*DIRECTIONS FOR THIS TASK*
Your task is to repeat all of the material exactly.

*SOURCE DATA*
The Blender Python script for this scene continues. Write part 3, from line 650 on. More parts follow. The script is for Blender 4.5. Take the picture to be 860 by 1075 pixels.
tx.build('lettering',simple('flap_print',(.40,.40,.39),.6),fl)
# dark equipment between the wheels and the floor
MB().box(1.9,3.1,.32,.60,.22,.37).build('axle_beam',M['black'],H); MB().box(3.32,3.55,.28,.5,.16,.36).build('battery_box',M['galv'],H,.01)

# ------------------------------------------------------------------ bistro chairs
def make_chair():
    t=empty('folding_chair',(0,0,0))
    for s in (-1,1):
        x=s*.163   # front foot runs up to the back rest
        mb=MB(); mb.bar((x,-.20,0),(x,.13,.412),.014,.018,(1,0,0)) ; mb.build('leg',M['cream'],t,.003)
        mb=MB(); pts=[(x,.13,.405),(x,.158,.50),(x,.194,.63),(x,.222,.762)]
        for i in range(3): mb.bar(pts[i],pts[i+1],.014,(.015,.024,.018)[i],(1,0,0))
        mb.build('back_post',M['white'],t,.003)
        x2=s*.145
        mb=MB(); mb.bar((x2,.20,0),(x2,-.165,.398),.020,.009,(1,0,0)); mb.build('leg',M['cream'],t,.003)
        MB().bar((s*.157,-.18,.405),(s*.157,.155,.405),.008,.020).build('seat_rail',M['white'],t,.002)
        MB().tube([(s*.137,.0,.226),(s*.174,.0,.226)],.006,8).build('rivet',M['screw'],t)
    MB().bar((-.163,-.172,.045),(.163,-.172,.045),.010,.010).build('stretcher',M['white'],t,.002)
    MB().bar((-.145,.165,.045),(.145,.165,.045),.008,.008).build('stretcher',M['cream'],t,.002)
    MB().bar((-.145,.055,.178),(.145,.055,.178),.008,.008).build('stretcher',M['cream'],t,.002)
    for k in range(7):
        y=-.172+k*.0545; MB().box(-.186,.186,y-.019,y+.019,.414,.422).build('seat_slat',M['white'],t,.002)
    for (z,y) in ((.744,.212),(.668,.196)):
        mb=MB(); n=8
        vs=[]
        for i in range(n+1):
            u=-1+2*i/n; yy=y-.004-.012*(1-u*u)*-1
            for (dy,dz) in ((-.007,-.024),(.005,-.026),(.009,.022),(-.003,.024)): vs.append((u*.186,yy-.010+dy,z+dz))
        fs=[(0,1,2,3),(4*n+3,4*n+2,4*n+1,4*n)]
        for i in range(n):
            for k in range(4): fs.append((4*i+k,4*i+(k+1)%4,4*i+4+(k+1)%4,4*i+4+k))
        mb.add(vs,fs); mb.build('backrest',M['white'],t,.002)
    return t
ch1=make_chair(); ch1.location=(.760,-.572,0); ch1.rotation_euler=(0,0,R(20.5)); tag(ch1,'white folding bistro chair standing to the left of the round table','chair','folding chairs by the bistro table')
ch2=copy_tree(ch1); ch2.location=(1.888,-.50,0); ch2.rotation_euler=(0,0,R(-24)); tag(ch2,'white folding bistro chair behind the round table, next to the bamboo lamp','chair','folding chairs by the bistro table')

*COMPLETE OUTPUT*
The Blender Python script for this scene continues. Write part 3, from line 650 on. More parts follow. The script is for Blender 4.5. Take the picture to be 860 by 1075 pixels.
tx.build('lettering',simple('flap_print',(.40,.40,.39),.6),fl)
# dark equipment between the wheels and the floor
MB().box(1.9,3.1,.32,.60,.22,.37).build('axle_beam',M['black'],H); MB().box(3.32,3.55,.28,.5,.16,.36).build('battery_box',M['galv'],H,.01)

# ------------------------------------------------------------------ bistro chairs
def make_chair():
    t=empty('folding_chair',(0,0,0))
    for s in (-1,1):
        x=s*.163   # front foot runs up to the back rest
        mb=MB(); mb.bar((x,-.20,0),(x,.13,.412),.014,.018,(1,0,0)) ; mb.build('leg',M['cream'],t,.003)
        mb=MB(); pts=[(x,.13,.405),(x,.158,.50),(x,.194,.63),(x,.222,.762)]
        for i in range(3): mb.bar(pts[i],pts[i+1],.014,(.015,.024,.018)[i],(1,0,0))
        mb.build('back_post',M['white'],t,.003)
        x2=s*.145
        mb=MB(); mb.bar((x2,.20,0),(x2,-.165,.398),.020,.009,(1,0,0)); mb.build('leg',M['cream'],t,.003)
        MB().bar((s*.157,-.18,.405),(s*.157,.155,.405),.008,.020).build('seat_rail',M['white'],t,.002)
        MB().tube([(s*.137,.0,.226),(s*.174,.0,.226)],.006,8).build('rivet',M['screw'],t)
    MB().bar((-.163,-.172,.045),(.163,-.172,.045),.010,.010).build('stretcher',M['white'],t,.002)
    MB().bar((-.145,.165,.045),(.145,.165,.045),.008,.008).build('stretcher',M['cream'],t,.002)
    MB().bar((-.145,.055,.178),(.145,.055,.178),.008,.008).build('stretcher',M['cream'],t,.002)
    for k in range(7):
        y=-.172+k*.0545; MB().box(-.186,.186,y-.019,y+.019,.414,.422).build('seat_slat',M['white'],t,.002)
    for (z,y) in ((.744,.212),(.668,.196)):
        mb=MB(); n=8
        vs=[]
        for i in range(n+1):
            u=-1+2*i/n; yy=y-.004-.012*(1-u*u)*-1
            for (dy,dz) in ((-.007,-.024),(.005,-.026),(.009,.022),(-.003,.024)): vs.append((u*.186,yy-.010+dy,z+dz))
        fs=[(0,1,2,3),(4*n+3,4*n+2,4*n+1,4*n)]
        for i in range(n):
            for k in range(4): fs.append((4*i+k,4*i+(k+1)%4,4*i+4+(k+1)%4,4*i+4+k))
        mb.add(vs,fs); mb.build('backrest',M['white'],t,.002)
    return t
ch1=make_chair(); ch1.location=(.760,-.572,0); ch1.rotation_euler=(0,0,R(20.5)); tag(ch1,'white folding bistro chair standing to the left of the round table','chair','folding chairs by the bistro table')
ch2=copy_tree(ch1); ch2.location=(1.888,-.50,0); ch2.rotation_euler=(0,0,R(-24)); tag(ch2,'white folding bistro chair behind the round table, next to the bamboo lamp','chair','folding chairs by the bistro table')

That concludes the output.